Whenever people ask me why I haven’t moved away from Utah—perhaps to someplace better suited to my “liberal” temperament—I tell them it’s because I once had the rare privilege of having a thousand acres of the West all to myself. And beyond that familiar thousand acres lay thousands and thousands more acres that I had yet to foot on. Just knowing it was there—and STILL is—that’s what comforts me whenever I find myself sandwiched between a baby stroller and a missionary at Baskin-Robbins.
Last week I saddled up Yellow Peril and set off on a journey into the backcountry of my youth. Because skies were dark and threatening, I stuck mostly on the pavement, but then nature called and I couldn’t resist taking a chance on a dirt road marked “impassible when wet.” But, what the heck? I’ve been stranded out there before, and I always lived to tell about it.

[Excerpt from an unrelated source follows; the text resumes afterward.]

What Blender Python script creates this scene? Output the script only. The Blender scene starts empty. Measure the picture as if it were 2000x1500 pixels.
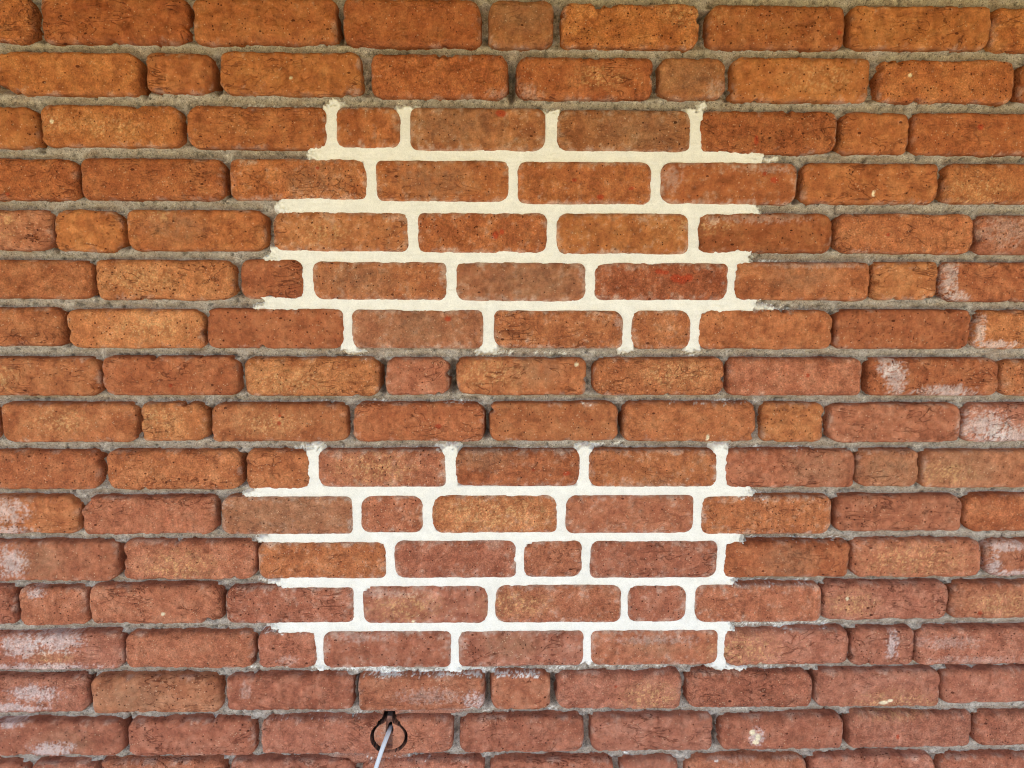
import bpy, math, random
import numpy as np
from mathutils import Matrix, Vector

# ---------------------------------------------------------------- camera
F_PX = 1444.0                                   # focal length in photograph pixels (26 mm equivalent)
PITCH, YAW, ROLL = map(math.radians, (-6.80676, 1.16415, -0.19614))
def _rot(p, y, r):
    cx, sx = math.cos(p), math.sin(p); cy, sy = math.cos(y), math.sin(y); cr, sr = math.cos(r), math.sin(r)
    Rz = np.array([[cr, -sr, 0], [sr, cr, 0], [0, 0, 1]])
    Rx = np.array([[1, 0, 0], [0, cx, -sx], [0, sx, cx]])
    Ry = np.array([[cy, 0, sy], [0, 1, 0], [-sy, 0, cy]])
    return Ry @ Rx @ Rz                          # columns: right, down, forward (x right, y down, z into the wall)
RC = _rot(PITCH, YAW, ROLL)
CAM_D = 1.16                                     # metres from the brick faces
CAM_Z = 1.52
def wall(px, py, depth=0.0):
    """survey point of the photograph -> metres on the wall (x, z); depth = metres behind the brick faces"""
    px = np.asarray(px, float); py = np.asarray(py, float)
    d = np.stack([(px-1000)/F_PX, (py-750)/F_PX, np.ones_like(px)], -1) @ RC.T
    t = (CAM_D+depth)/d[..., 2]
    return d[..., 0]*t, CAM_Z-d[..., 1]*t

scene = bpy.context.scene
cam_data = bpy.data.cameras.new('camera')
cam = bpy.data.objects.new('camera', cam_data)
scene.collection.objects.link(cam); scene.camera = cam
cam_data.sensor_width = 36; cam_data.lens = 36*F_PX/2000; cam_data.clip_end = 500; cam_data.clip_start = .02
c = lambda v: Vector((v[0], v[2], -v[1]))
right, down, fwd = c(RC[:, 0]), c(RC[:, 1]), c(RC[:, 2])
M = Matrix((right, -down, -fwd)).transposed().to_4x4()
M.translation = Vector((0, -CAM_D, CAM_Z))
cam.matrix_world = M

# ---------------------------------------------------------------- world, sun, exposure
SUN_EL, SUN_AZ = math.radians(52), math.radians(200)   # azimuth: 180 = straight out from the wall
world = bpy.data.worlds.new('World'); scene.world = world; world.use_nodes = True
wn = world.node_tree.nodes; sky = wn.new('ShaderNodeTexSky'); sky.sky_type = 'NISHITA'
sky.sun_disc = False; sky.sun_elevation = SUN_EL; sky.sun_rotation = SUN_AZ
world.node_tree.links.new(sky.outputs[0], wn['Background'].inputs[0]); wn['Background'].inputs[1].default_value = 0.15
sl = bpy.data.lights.new('sun', 'SUN'); sl.energy = 5.0; sl.angle = math.radians(.5); sl.color = (1, .93, .82)
sun = bpy.data.objects.new('sun', sl); scene.collection.objects.link(sun)
sdir = Vector((math.sin(SUN_AZ)*math.cos(SUN_EL), math.cos(SUN_AZ)*math.cos(SUN_EL), math.sin(SUN_EL)))
sun.rotation_euler = sdir.to_track_quat('Z', 'Y').to_euler(); sun.location = (0, -6, 8)
vs = scene.view_settings; vs.view_transform = 'Standard'; vs.look = 'None'; vs.gamma = 1
vs.exposure = 1.47
scene.cycles.filter_width = 1.1

# ---------------------------------------------------------------- helpers
COL = scene.collection
def link(o, parent=None):
    COL.objects.link(o)
    if parent: o.parent = parent
    return o
def tag(o, **k):
    for a, v in k.items(): o[a] = v
    return o
def np_mesh(name, V, Q, mat, parent=None, attrs=None, smooth=True):
    me = bpy.data.meshes.new(name)
    me.vertices.add(len(V)); me.vertices.foreach_set('co', np.ascontiguousarray(V, np.float32).ravel())
    n = len(Q); me.loops.add(n*4); me.loops.foreach_set('vertex_index', np.ascontiguousarray(Q, np.int32).ravel())
    me.polygons.add(n); me.polygons.foreach_set('loop_start', np.arange(0, n*4, 4, dtype=np.int32))
    me.polygons.foreach_set('loop_total', np.full(n, 4, np.int32))
    me.polygons.foreach_set('use_smooth', np.full(n, smooth, bool))
    me.update(calc_edges=True)
    for a, arr in (attrs or {}).items():
        at = me.attributes.new(a, 'FLOAT_COLOR', 'POINT')
        c4 = np.ones((len(V), 4), np.float32); c4[:, :3] = arr
        at.data.foreach_set('color', c4.ravel())
    me.materials.append(mat)
    return link(bpy.data.objects.new(name, me), parent)
def grid_quads(nx, nz, base=0):
    i, j = np.meshgrid(np.arange(nx-1), np.arange(nz-1), indexing='ij')
    a = (i*nz+j).ravel()+base
    return np.stack([a, a+nz, a+nz+1, a+1], -1)     # x columns, z rows upward: normal towards -y
# gradient noise
_rs = np.random.RandomState(7)
_P = _rs.permutation(4096); _G = _rs.rand(4096)*2*np.pi
def noise(x, z, scale, seed=0):
    x = x/scale+seed*17.31; z = z/scale+seed*9.77
    xi = np.floor(x).astype(np.int64); zi = np.floor(z).astype(np.int64); fx = x-xi; fz = z-zi
    def g(a, b):
        h = _G[_P[(_P[(a+seed*131) & 4095]+b) & 4095]]
        return np.cos(h)*(x-a)+np.sin(h)*(z-b)
    u = fx*fx*fx*(fx*(fx*6-15)+10); v = fz*fz*fz*(fz*(fz*6-15)+10)
    return 1.5*((g(xi, zi)*(1-u)+g(xi+1, zi)*u)*(1-v)+(g(xi, zi+1)*(1-u)+g(xi+1, zi+1)*u)*v)
def fbm(x, z, scale, seed=0, oct=3, gain=.55):
    s = 0; a = 1
    for k in range(oct): s = s+a*noise(x, z, scale/2**k, seed+k*3); a *= gain
    return s
def sstep(a, b, t):
    t = np.clip((t-a)/(b-a), 0, 1); return t*t*(3-2*t)
def ell(X, Z, px, py, rx, ry, k=.5):
    """soft elliptical mask on the wall given in survey units"""
    cx, cz = wall(px, py); sx = abs(wall(px+rx, py)[0]-cx); sz = abs(wall(px, py+ry)[1]-cz)
    r = np.sqrt(((X-cx)/sx)**2+((Z-cz)/sz)**2)
    return 1-sstep(1-k, 1+k, r)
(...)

The first time was back in 1962, if I remember right. I’d set out to explore Black Dragon Canyon with a girlfriend named Christine, who was from Manchester, England. But along the way my ’56 Mercury got swallowed up by quicksand, and the two of us spent the remainder of the day hiking back to State Route 24. It was dusk by the time we got there—just in time to hail a car occupied by an elderly couple from Hanksville.
“So where’d you folks come from?” asked the driver.
“Eng-a-land,” answered the footsore, sunburnt, and thoroughly dehydrated Christine—who, not long afterward, returned to Manchester. Clearly, the desert isn’t everyone’s cup of tea.
Dinosaur tracks and pictographs tell of prehistoric and pre-Columbian inhabitants, and once upon a time I could have led you to an inscription scrawled on sandstone by Matt Warner, bank robber, gunslinger and onetime cohort of Butch Cassidy. I can’t seem to find it now; either my memory is failing, or else the inscription been erased by erosion. In my hometown of Price, Warner was something of a folk hero, having served as town marshal following a period of “rehabilitation” at the Utah State Prison. In a WPA-era mural painted by local artist Lynn Fausett—on display at city hall—Warner can be seen holding court among a group of colorful cowhands. From what I’ve heard, he was a most congenial fellow!
Indeed, as one gets deeper into Canyonlands, the terms “outlaw” and “cowboy” become pretty much interchangeable. I’m thinking in particular of the late A.C. Ekker, who—according to the inscription on his tombstone in Hanksville—was not just a cowboy and a horseman, but also an outlaw.
As far as I know, Ekker was a law-abiding citizen, inasmuch as there was ever such a thing on the remote ranch where he came of age. Known as Robbers Roost, it was the perfect hideout for fugitives looking to elude a posse.
“Not only is it remote,” Ekker once told me, “but when you get there and you look around the country—now, I wouldn’t wanna be chasin’ somebody in there. Because you don’t know which corner a guy might be around. So I think that it lent itself extremely well to the posse lookin’ around and sayin,’ ‘Well, I believe self-preservation is a little more important than catchin’ this guy, so we’ll go back to Castle Dale or Moab.’”
The only hard and fast rule at Robbers Roost is that you don’t go sticking your nose into anyone else’s business. I learned this when A.C. was showing me around his old family homestead and introduced me to the caretaker, a man Ekker referred to as “my pet hippie.” He seemed like a nice enough guy; however, no sooner had I unholstered my camera than he made himself scarce.
A.C. was less camera-shy, which is how I know he wasn’t on the FBI’s most-wanted list. In fact, his face had appeared on the cover of National Geographic Magazine. He’d also been written up in Sports Illustrated and Western Horseman. Named all-around intercollegiate national rodeo champion in 1967, A.C. was still competing in senior saddlebronc and roping competitions at the age of 55. I own the distinction of once having been caught between A.C.’s roping pony and a lassoed steer.
“Duck!” yelled A.C., and I did as I was told, losing a camera that day but not, fortunately, my head.
Sad to say, A.C. died only months afterward, of injuries sustained in a private airplane crash. A tombstone with his name on it stands in Hanksville, but he is elsewhere, his ashes now one with the wild, untamed country he knew and loved so well.